MATERIAL:
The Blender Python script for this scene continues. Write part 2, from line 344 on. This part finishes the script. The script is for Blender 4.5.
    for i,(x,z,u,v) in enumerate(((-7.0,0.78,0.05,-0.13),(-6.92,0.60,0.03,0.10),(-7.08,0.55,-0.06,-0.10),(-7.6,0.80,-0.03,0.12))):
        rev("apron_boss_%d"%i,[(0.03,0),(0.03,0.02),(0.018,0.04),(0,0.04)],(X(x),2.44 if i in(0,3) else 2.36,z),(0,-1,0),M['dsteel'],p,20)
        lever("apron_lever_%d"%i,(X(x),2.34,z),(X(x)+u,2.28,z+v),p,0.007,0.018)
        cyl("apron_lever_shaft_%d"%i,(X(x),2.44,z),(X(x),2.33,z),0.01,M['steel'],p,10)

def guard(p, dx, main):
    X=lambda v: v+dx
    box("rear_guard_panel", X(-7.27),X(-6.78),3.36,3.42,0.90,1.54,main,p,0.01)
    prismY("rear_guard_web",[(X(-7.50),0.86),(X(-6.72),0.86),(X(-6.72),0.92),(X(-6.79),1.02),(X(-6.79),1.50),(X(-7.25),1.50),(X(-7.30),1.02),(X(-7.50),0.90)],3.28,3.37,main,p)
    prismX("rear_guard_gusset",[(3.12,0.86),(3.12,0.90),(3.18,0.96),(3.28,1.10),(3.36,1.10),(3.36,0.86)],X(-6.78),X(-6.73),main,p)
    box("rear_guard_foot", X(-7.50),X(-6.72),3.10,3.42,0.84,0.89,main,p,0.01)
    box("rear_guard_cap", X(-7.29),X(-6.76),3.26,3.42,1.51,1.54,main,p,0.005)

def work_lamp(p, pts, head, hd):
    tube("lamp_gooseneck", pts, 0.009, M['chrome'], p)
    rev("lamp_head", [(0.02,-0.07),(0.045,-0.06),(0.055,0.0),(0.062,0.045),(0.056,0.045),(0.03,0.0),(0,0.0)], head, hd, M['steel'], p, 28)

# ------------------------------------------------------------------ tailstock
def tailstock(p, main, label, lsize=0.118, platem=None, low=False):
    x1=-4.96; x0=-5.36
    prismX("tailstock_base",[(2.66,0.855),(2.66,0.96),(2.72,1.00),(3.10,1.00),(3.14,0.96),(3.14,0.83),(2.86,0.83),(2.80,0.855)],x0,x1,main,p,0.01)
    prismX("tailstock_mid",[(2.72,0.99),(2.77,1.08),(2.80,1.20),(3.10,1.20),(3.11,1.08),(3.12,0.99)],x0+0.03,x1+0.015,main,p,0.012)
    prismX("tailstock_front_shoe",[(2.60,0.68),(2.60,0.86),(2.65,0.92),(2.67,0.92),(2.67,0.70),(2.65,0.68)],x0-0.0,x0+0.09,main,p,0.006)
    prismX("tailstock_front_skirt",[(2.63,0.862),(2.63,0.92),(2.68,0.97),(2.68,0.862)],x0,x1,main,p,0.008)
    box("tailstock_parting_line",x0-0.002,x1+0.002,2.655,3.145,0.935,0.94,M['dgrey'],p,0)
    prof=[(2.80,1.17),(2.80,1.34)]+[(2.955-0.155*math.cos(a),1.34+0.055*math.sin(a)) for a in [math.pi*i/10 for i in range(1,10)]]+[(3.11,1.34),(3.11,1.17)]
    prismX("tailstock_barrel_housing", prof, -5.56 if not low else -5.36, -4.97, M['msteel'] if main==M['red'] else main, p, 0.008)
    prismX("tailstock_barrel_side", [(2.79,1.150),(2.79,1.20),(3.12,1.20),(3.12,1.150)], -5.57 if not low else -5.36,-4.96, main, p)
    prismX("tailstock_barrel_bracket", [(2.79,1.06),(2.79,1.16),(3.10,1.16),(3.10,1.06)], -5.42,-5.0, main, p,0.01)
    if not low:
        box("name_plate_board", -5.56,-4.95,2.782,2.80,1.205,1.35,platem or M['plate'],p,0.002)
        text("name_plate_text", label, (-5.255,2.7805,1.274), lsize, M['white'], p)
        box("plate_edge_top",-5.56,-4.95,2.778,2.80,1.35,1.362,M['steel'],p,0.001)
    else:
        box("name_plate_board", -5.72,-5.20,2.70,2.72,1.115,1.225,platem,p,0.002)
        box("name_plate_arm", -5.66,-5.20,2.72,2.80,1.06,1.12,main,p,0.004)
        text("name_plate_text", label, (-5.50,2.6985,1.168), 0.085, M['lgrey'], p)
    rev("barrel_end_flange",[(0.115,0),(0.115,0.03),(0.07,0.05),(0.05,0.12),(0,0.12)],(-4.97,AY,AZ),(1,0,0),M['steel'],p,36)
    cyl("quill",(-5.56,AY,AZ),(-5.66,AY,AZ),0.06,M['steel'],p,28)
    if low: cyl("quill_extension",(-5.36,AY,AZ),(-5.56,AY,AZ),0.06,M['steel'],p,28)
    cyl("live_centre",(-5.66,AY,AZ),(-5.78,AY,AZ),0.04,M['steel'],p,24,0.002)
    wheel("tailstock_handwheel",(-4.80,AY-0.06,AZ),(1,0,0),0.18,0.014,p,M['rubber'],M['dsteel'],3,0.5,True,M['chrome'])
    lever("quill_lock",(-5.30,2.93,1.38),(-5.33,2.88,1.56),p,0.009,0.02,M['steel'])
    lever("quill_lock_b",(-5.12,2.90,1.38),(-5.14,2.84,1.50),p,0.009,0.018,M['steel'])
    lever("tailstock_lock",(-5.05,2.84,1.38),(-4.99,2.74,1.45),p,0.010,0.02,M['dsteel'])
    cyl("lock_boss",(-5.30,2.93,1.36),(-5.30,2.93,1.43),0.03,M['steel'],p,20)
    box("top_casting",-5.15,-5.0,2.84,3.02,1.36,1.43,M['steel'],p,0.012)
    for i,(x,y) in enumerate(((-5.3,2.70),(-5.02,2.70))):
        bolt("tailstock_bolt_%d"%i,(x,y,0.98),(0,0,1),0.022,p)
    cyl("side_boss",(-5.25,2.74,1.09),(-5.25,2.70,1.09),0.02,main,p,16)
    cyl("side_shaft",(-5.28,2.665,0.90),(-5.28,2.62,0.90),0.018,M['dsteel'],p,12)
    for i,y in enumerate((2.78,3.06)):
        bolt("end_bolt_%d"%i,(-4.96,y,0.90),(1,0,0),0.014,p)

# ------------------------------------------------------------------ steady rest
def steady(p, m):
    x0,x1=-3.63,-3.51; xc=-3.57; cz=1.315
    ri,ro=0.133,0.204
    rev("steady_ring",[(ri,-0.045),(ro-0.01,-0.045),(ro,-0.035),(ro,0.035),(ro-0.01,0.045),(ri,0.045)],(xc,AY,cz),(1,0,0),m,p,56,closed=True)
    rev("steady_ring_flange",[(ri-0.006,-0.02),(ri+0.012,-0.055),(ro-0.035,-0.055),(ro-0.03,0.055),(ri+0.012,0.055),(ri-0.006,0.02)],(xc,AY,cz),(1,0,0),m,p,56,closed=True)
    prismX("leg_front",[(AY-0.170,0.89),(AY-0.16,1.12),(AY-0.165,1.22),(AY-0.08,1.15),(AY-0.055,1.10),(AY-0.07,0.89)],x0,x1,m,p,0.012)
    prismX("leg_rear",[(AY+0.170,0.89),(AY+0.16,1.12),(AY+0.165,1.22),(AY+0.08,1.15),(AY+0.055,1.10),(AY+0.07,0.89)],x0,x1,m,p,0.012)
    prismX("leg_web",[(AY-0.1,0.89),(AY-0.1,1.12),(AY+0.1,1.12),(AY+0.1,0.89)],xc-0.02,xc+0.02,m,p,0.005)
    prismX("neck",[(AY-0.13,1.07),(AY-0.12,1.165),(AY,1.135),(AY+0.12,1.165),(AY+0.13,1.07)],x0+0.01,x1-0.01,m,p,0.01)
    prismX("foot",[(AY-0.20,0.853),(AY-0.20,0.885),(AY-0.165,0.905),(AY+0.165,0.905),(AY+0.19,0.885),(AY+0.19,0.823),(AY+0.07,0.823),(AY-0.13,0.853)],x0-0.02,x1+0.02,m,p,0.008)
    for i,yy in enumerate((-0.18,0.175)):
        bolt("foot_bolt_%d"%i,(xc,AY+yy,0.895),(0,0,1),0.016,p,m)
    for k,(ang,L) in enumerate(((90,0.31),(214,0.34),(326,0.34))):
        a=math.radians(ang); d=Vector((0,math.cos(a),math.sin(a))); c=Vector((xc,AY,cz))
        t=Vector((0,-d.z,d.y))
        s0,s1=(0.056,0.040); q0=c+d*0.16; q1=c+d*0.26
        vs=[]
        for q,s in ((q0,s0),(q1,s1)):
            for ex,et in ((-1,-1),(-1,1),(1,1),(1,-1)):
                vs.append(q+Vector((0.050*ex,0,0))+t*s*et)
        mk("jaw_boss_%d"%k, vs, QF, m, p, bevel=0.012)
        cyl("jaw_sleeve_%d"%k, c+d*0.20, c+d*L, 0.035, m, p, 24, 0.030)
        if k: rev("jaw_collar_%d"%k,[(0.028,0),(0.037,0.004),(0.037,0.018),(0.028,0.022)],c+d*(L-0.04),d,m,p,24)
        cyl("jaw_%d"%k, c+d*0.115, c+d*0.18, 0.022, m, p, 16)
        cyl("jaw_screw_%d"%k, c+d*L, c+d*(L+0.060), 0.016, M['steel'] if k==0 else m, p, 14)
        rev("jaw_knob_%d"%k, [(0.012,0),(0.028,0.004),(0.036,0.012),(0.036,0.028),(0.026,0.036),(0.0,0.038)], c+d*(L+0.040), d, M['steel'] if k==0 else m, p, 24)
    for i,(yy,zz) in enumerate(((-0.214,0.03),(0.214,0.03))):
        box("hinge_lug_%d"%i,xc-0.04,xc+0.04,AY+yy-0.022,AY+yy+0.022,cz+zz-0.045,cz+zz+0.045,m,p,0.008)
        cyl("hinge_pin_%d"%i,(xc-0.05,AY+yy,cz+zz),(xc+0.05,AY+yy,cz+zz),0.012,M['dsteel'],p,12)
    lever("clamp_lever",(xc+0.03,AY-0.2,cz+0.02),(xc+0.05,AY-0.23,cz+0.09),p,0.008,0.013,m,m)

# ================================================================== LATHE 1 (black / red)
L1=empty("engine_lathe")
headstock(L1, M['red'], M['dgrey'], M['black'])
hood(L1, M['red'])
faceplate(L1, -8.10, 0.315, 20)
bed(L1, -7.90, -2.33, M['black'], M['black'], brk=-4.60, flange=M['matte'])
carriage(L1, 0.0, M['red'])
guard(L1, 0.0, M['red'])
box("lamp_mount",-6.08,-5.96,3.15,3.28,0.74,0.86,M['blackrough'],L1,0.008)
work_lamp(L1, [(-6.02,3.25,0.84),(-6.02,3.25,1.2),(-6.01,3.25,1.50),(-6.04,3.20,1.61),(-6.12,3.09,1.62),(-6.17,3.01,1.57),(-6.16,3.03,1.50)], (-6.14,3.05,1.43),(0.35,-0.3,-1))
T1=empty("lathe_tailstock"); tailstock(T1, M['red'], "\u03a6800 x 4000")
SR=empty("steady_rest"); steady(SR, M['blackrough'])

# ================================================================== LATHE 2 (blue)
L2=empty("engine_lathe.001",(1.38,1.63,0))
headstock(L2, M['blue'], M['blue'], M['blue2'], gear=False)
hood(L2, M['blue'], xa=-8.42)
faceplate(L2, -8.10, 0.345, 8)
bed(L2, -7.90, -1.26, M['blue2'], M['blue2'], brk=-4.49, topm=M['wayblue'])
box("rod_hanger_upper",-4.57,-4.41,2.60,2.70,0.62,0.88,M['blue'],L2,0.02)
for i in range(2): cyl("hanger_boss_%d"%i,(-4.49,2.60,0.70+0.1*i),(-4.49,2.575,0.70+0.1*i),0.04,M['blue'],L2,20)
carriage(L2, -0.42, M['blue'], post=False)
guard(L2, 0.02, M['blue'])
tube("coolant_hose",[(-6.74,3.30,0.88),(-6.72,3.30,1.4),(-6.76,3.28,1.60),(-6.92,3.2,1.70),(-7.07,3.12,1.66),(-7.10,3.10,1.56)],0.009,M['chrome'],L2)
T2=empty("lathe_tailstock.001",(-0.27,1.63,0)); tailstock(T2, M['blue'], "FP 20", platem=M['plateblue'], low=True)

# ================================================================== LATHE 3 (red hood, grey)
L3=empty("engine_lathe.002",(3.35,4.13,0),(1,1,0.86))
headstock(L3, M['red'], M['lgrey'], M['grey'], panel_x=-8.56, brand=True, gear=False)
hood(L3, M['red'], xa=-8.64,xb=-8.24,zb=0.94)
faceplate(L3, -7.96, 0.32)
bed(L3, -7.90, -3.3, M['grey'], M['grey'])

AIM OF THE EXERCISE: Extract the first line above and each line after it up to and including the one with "M['steel'], p, 28)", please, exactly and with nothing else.

TASK OUTPUT:
The Blender Python script for this scene continues. Write part 2, from line 344 on. This part finishes the script. The script is for Blender 4.5.
    for i,(x,z,u,v) in enumerate(((-7.0,0.78,0.05,-0.13),(-6.92,0.60,0.03,0.10),(-7.08,0.55,-0.06,-0.10),(-7.6,0.80,-0.03,0.12))):
        rev("apron_boss_%d"%i,[(0.03,0),(0.03,0.02),(0.018,0.04),(0,0.04)],(X(x),2.44 if i in(0,3) else 2.36,z),(0,-1,0),M['dsteel'],p,20)
        lever("apron_lever_%d"%i,(X(x),2.34,z),(X(x)+u,2.28,z+v),p,0.007,0.018)
        cyl("apron_lever_shaft_%d"%i,(X(x),2.44,z),(X(x),2.33,z),0.01,M['steel'],p,10)

def guard(p, dx, main):
    X=lambda v: v+dx
    box("rear_guard_panel", X(-7.27),X(-6.78),3.36,3.42,0.90,1.54,main,p,0.01)
    prismY("rear_guard_web",[(X(-7.50),0.86),(X(-6.72),0.86),(X(-6.72),0.92),(X(-6.79),1.02),(X(-6.79),1.50),(X(-7.25),1.50),(X(-7.30),1.02),(X(-7.50),0.90)],3.28,3.37,main,p)
    prismX("rear_guard_gusset",[(3.12,0.86),(3.12,0.90),(3.18,0.96),(3.28,1.10),(3.36,1.10),(3.36,0.86)],X(-6.78),X(-6.73),main,p)
    box("rear_guard_foot", X(-7.50),X(-6.72),3.10,3.42,0.84,0.89,main,p,0.01)
    box("rear_guard_cap", X(-7.29),X(-6.76),3.26,3.42,1.51,1.54,main,p,0.005)

def work_lamp(p, pts, head, hd):
    tube("lamp_gooseneck", pts, 0.009, M['chrome'], p)
    rev("lamp_head", [(0.02,-0.07),(0.045,-0.06),(0.055,0.0),(0.062,0.045),(0.056,0.045),(0.03,0.0),(0,0.0)], head, hd, M['steel'], p, 28)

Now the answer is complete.